The height of the US prison population was in 2008 when about 1,000 in 100,000 U.S. adults were behind bars.

In the Soviet Union at the height of the Stalin purges is was about 714 to 892 imprisoned per 100,000 USSR residents.

From here: https://en.wikipedia.org/wiki/Comparison_of_United_States_in...


This is a Whataboutism predicated on:

- the belief in Soviet statistics and

- a belief in the comparability of imprisonment in the United States and the Soviet Union.


Honest question: where do you get the information that you're operating on? It sounds like you're just presenting opinion and you don't know a whole lot about Soviet history, gulags, or the US prison system.

You do know that we have forced labor in the US and slavery is allowed under the 13th amendment if you are convicted of a crime. Prisoners are frequently lent out as cheap labor to private companies.

https://en.wikipedia.org/wiki/Penal_labor_in_the_United_Stat...


I would encourage you to look at the Soviet statistics on the Ukrainian famine, and ask yourself if any of them can be trusted, and why you have trusted them in the past.

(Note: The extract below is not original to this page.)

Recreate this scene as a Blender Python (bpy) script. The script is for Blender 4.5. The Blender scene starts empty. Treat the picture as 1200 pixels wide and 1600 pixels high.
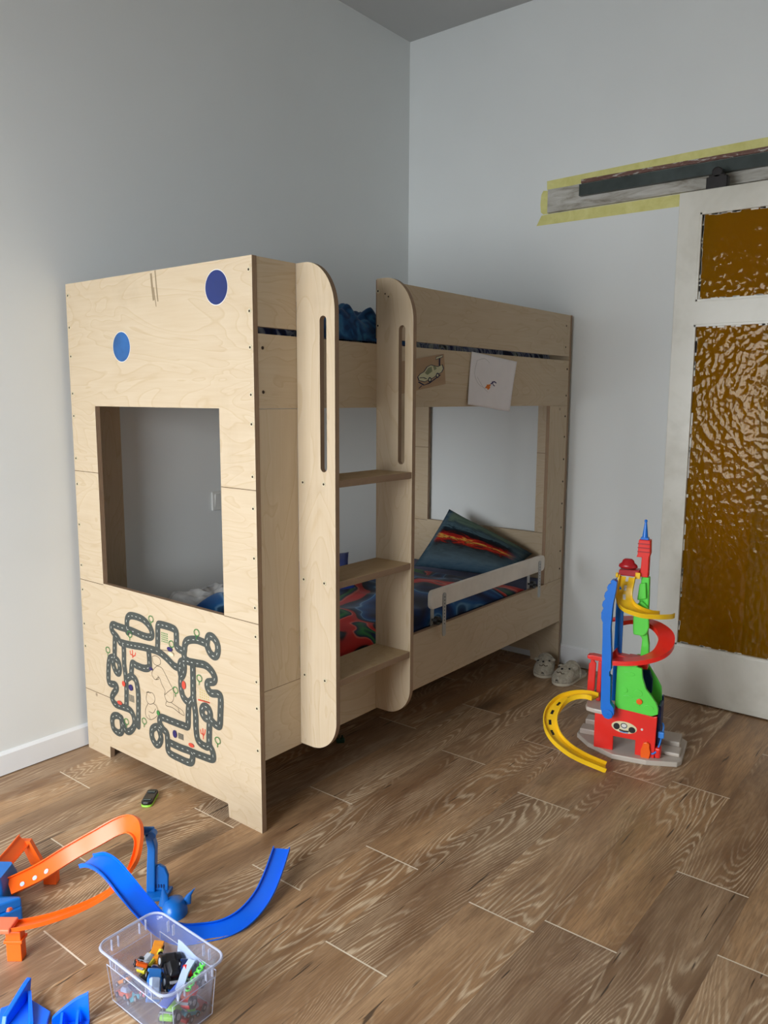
import bpy, bmesh, math, random
from mathutils import Vector, Matrix, noise
PI = math.pi
SC = bpy.context.scene
COL = SC.collection
V3 = Vector

# ------------------------------------------------------------------ camera, world, light, exposure
cam_rows = [[0.623685, 0.108831, -0.774063, -1.57288], [-0.781662, 0.092762, -0.616766, -1.73504], [0.00468, 0.989723, 0.142923, 1.35524]]
cd = bpy.data.cameras.new('camera'); cam = bpy.data.objects.new('camera', cd); COL.objects.link(cam)
cd.sensor_fit = 'VERTICAL'; cd.sensor_height = 36.0; cd.sensor_width = 27.0; cd.lens = 27.806
cd.clip_start = 0.05
cam.matrix_world = Matrix([r for r in cam_rows] + [[0, 0, 0, 1]])
SC.camera = cam
SC.view_settings.view_transform = 'Standard'; SC.view_settings.look = 'None'
SC.view_settings.gamma = 1.0; SC.view_settings.use_curve_mapping = False
SC.view_settings.exposure = 0.0
w = bpy.data.worlds.new('sky'); SC.world = w; w.use_nodes = True
w.node_tree.nodes['Background'].inputs[0].default_value = (0.75, 0.86, 1.0, 1)
w.node_tree.nodes['Background'].inputs[1].default_value = 1.0
WIN_X, WIN_Y0, WIN_Y1, WIN_Z0, WIN_Z1 = -2.45, -0.95, 0.90, 0.12, 1.98
def area(name, loc, rot, sx, sy, power, col):
    l = bpy.data.lights.new(name, 'AREA'); l.shape = 'RECTANGLE'; l.size = sx; l.size_y = sy
    l.energy = power; l.color = col
    o = bpy.data.objects.new(name, l); COL.objects.link(o); o.location = loc; o.rotation_euler = rot
    return o
# the overcast sky patch the window looks out on: it lights downwards, so the upper walls stay dimmer
area('sky_daylight', (WIN_X - 1.6, -0.1, 2.55), (0, math.radians(-90), 0), 3.7, 4.6, 880, (0.93, 0.97, 1.0))
SC.cycles.max_bounces = 10; SC.cycles.diffuse_bounces = 6; SC.cycles.transparent_max_bounces = 24
SC.cycles.use_denoising = True

# ------------------------------------------------------------------ node helpers and materials
def lin(v):
    v /= 255.0
    return v / 12.92 if v <= 0.04045 else ((v + 0.055) / 1.055) ** 2.4
def C(r, g, b): return (lin(r), lin(g), lin(b), 1.0)
class NT:
    def __init__(s, name):
        s.m = bpy.data.materials.new(name); s.m.use_nodes = True; s.t = s.m.node_tree
        s.n = s.t.nodes; s.b = s.n['Principled BSDF']; s.out = s.n['Material Output']
    def link(s, a, b): s.t.links.new(a, b)
    def put(s, sock, v):
        if isinstance(v, bpy.types.NodeSocket): s.link(v, sock)
        else: sock.default_value = v
    def coord(s, k='Object'): return s.n.new('ShaderNodeTexCoord').outputs[k]
    def mapping(s, v, scale=(1, 1, 1), loc=(0, 0, 0), rot=(0, 0, 0)):
        n = s.n.new('ShaderNodeMapping'); s.link(v, n.inputs[0])
        s.put(n.inputs['Scale'], scale); s.put(n.inputs['Location'], loc); s.put(n.inputs['Rotation'], rot)
        return n.outputs[0]
    def math(s, op, a, b=0.0, c=None, clamp=False):
        n = s.n.new('ShaderNodeMath'); n.operation = op; n.use_clamp = clamp
        s.put(n.inputs[0], a); s.put(n.inputs[1], b)
        if c is not None: s.put(n.inputs[2], c)
        return n.outputs[0]
    def noise(s, v, scale=5, detail=2, rough=0.5, dist=0.0, color=False):
        n = s.n.new('ShaderNodeTexNoise'); s.put(n.inputs['Vector'], v)
        n.inputs['Scale'].default_value = scale; n.inputs['Detail'].default_value = detail
        n.inputs['Roughness'].default_value = rough; n.inputs['Distortion'].default_value = dist
        return n.outputs['Color' if color else 0]
    def voronoi(s, v, scale=5, feature='F1', out=0):
        n = s.n.new('ShaderNodeTexVoronoi'); s.put(n.inputs['Vector'], v); n.feature = feature
        n.inputs['Scale'].default_value = scale
        return n.outputs[out]
    def ramp(s, f, stops, interp='LINEAR'):
        n = s.n.new('ShaderNodeValToRGB'); n.color_ramp.interpolation = interp
        e = n.color_ramp.elements
        rgba = lambda c: c if isinstance(c, tuple) else (c, c, c, 1)
        e[0].position = stops[0][0]; e[1].position = max(stops[-1][0], stops[0][0] + 1e-4)
        e[0].color = rgba(stops[0][1]); e[1].color = rgba(stops[-1][1])
        for p, c in stops[1:-1]: e.new(p).color = rgba(c)
        s.put(n.inputs[0], f)
        return n.outputs[0]
    def mix(s, f, a, b, mode='MIX'):
        n = s.n.new('ShaderNodeMix'); n.data_type = 'RGBA'; n.blend_type = mode
        s.put(n.inputs['Factor'], f); s.put(n.inputs['A'], a) if False else None
        s.put(n.inputs[6], a); s.put(n.inputs[7], b)
        return n.outputs[2]
    def sep(s, v):
        n = s.n.new('ShaderNodeSeparateXYZ'); s.link(v, n.inputs[0]); return n.outputs
    def comb(s, x, y, z):
        n = s.n.new('ShaderNodeCombineXYZ')
        for k, a in enumerate((x, y, z)): s.put(n.inputs[k], a)
        return n.outputs[0]
    def vadd(s, a, b):
        n = s.n.new('ShaderNodeVectorMath'); n.operation = 'ADD'; s.put(n.inputs[0], a); s.put(n.inputs[1], b)
        return n.outputs[0]
    def vscale(s, a, k):
        n = s.n.new('ShaderNodeVectorMath'); n.operation = 'SCALE'; s.put(n.inputs[0], a); n.inputs['Scale'].default_value = k
        return n.outputs[0]
    def bump(s, h, strength=0.3, dist=0.01):
        n = s.n.new('ShaderNodeBump'); n.inputs['Strength'].default_value = strength; n.inputs['Distance'].default_value = dist
        s.put(n.inputs['Height'], h); s.link(n.outputs[0], s.b.inputs['Normal']); return n.outputs[0]
    def fin(s, color=None, rough=None, spec=None, metal=None):
        if color is not None: s.put(s.b.inputs['Base Color'], color)
        if rough is not None: s.put(s.b.inputs['Roughness'], rough)
        if spec is not None: s.put(s.b.inputs['Specular IOR Level'], spec)
        if metal is not None: s.put(s.b.inputs['Metallic'], metal)
        return s.m
_cache = {}
def plastic(name, rgb, rough=0.35, spec=0.5, metal=0.0, var=0.06):
    if name in _cache: return _cache[name]
    t = NT(name); n = t.noise(t.coord(), 9, 3, 0.6)
    c = C(*rgb); d = tuple(x * (1 - var * 2) for x in c[:3]) + (1,)
    col = t.ramp(n, [(0.35, d), (0.65, c)])
    r = t.math('MULTIPLY_ADD', n, 0.12, rough - 0.06)
    _cache[name] = t.fin(col, r, spec, metal)
    return _cache[name]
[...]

We're talking about a government that suppressed its own scientists to a point where a critical design flaw in a nuclear reactor was ignored until the world's worst nuclear accident occurred.

And like a good little ideologue, you proceed with whataboutism, assuming that people like me haven't called legislators to demand an end to private prisons and prison labor. I have.

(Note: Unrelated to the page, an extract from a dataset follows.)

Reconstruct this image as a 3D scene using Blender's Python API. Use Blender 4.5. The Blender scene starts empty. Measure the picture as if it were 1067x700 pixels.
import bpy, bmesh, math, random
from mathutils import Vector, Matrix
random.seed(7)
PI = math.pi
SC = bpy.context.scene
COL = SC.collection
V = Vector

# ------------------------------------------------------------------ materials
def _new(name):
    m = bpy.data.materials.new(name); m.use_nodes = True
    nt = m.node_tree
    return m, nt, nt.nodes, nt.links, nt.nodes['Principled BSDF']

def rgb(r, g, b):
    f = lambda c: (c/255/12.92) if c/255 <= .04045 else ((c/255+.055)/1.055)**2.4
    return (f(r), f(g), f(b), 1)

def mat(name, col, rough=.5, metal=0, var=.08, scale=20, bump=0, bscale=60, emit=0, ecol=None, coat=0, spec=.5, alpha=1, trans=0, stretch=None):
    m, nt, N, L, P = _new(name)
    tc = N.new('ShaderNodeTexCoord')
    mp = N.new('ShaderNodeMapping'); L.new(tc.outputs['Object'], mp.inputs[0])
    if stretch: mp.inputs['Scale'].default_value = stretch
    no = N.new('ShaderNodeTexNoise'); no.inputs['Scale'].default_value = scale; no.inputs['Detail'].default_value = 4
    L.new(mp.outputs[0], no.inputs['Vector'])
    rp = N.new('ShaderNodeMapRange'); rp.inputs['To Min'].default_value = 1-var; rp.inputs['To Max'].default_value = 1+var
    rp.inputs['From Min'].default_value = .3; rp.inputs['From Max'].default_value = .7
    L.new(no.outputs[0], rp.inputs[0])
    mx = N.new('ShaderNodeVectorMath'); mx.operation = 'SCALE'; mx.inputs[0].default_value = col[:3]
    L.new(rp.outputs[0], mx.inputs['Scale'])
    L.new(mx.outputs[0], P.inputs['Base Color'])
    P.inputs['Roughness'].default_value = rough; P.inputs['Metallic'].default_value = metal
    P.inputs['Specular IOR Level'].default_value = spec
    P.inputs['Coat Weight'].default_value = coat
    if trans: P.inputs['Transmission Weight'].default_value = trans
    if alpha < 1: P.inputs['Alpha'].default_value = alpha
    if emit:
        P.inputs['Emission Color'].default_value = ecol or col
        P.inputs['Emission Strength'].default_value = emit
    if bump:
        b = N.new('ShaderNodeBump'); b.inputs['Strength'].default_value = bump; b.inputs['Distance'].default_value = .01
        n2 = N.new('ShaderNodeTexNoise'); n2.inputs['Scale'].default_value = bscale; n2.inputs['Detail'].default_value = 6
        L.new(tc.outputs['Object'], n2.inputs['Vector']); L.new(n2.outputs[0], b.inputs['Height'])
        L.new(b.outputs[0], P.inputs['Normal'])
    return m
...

You're setting up straw men and attributing lots of arguments to me that I'm not making. I spent a month in Kyiv last year, went to the Holodomor museum, and just finished a book about it not too long ago. The famine was very much a real thing. I've also been to Chernobyl, but I'm not sure why you're bringing any of this up.


The stats talk about number of people imprisoned in a particular moment of time. It doesn't say if a part of them for example died over the next couple of months due to cold and starvation and were topped up with new inmates That would make the number look unchanged during the next count.